La vía conservadora liderada por Alemania debe ser descartada por múltiples razones: en la práctica ha dado muestras claras de su ineficacia para lograr los objetivos que pretende; relega a una fase posterior indeterminada los elementos centrales de la imprescindible reforma institucional de la eurozona; y, mientras se espera la aparición de las condiciones que den luz verde a ese cambio institucional, impone ciegas y estúpidas normas aritméticas que provocan un injusto reparto de costes entre los socios (a favor de los países del centro y en contra de los países de sur de la eurozona) y entre clases y sectores sociales de cada Estado miembro (a favor de las rentas de capital y en contra de los salarios y los derechos laborales de amplios sectores de las clases trabajadoras vinculados a las actividades menos rentables y productivas).

Una eurozona tan heterogénea y fragmentada como la que existe en estos momentos no puede ser estable y podría llegar a ser inviable si no se ponen en pie dosis adecuadas de federalismo y mutualización de deuda pública, costes y riesgos encaminadas tanto a lograr niveles asumibles de desequilibrio en las cuentas públicas y exteriores de los países periféricos como a impedir la ampliación de las divergencia de estructuras y especializaciones productivas.

Las fuerzas partidarias de la vía europeísta y solidaria deben reflexionar y debatir más sobre qué reforma institucional puede y debe llevarse a cabo.

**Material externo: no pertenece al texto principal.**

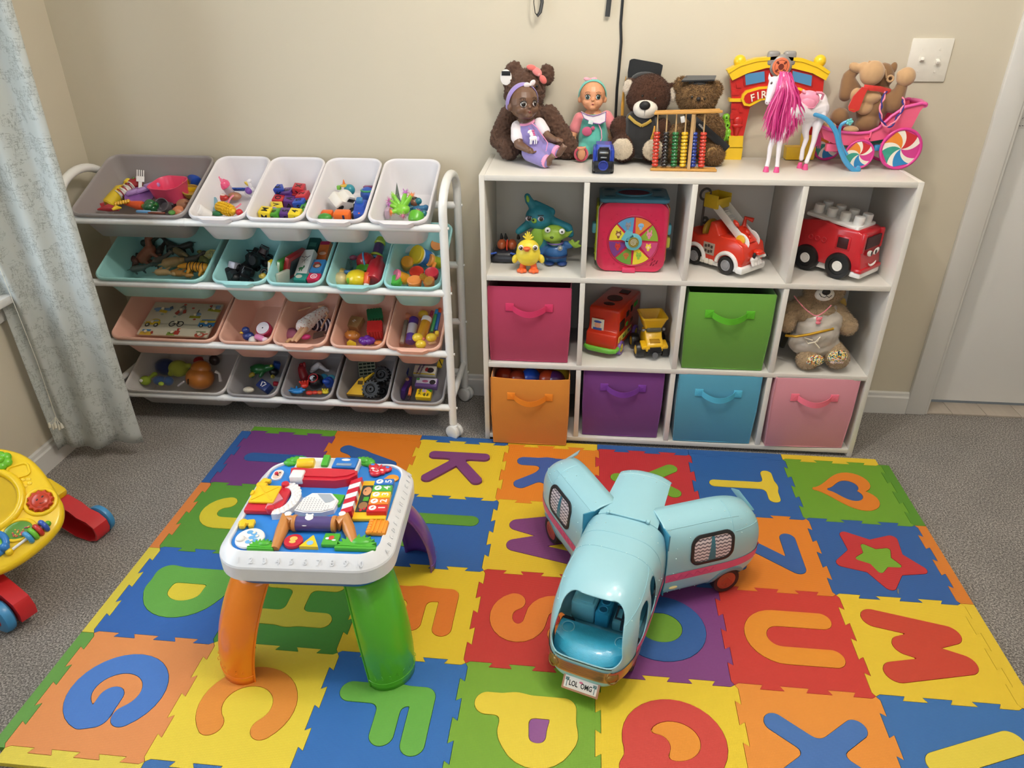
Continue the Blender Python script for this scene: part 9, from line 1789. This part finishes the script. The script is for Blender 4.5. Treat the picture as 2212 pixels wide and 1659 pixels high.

No basta con constatar que una unión monetaria compuesta por economías muy heterogéneas no es estable ni viable en ausencia de un sistema fiscal federal o una unión financiera, hay que concretar qué tipo de federalismo, qué líneas y etapas principales debe recorrer el cambio institucional y de qué forma se pueden hacer compatibles las medidas contracíclicas encaminadas a absorber crisis específicas de algunos de los Estados miembros y las políticas destinadas a menguar las disparidades estructurales entre los socios.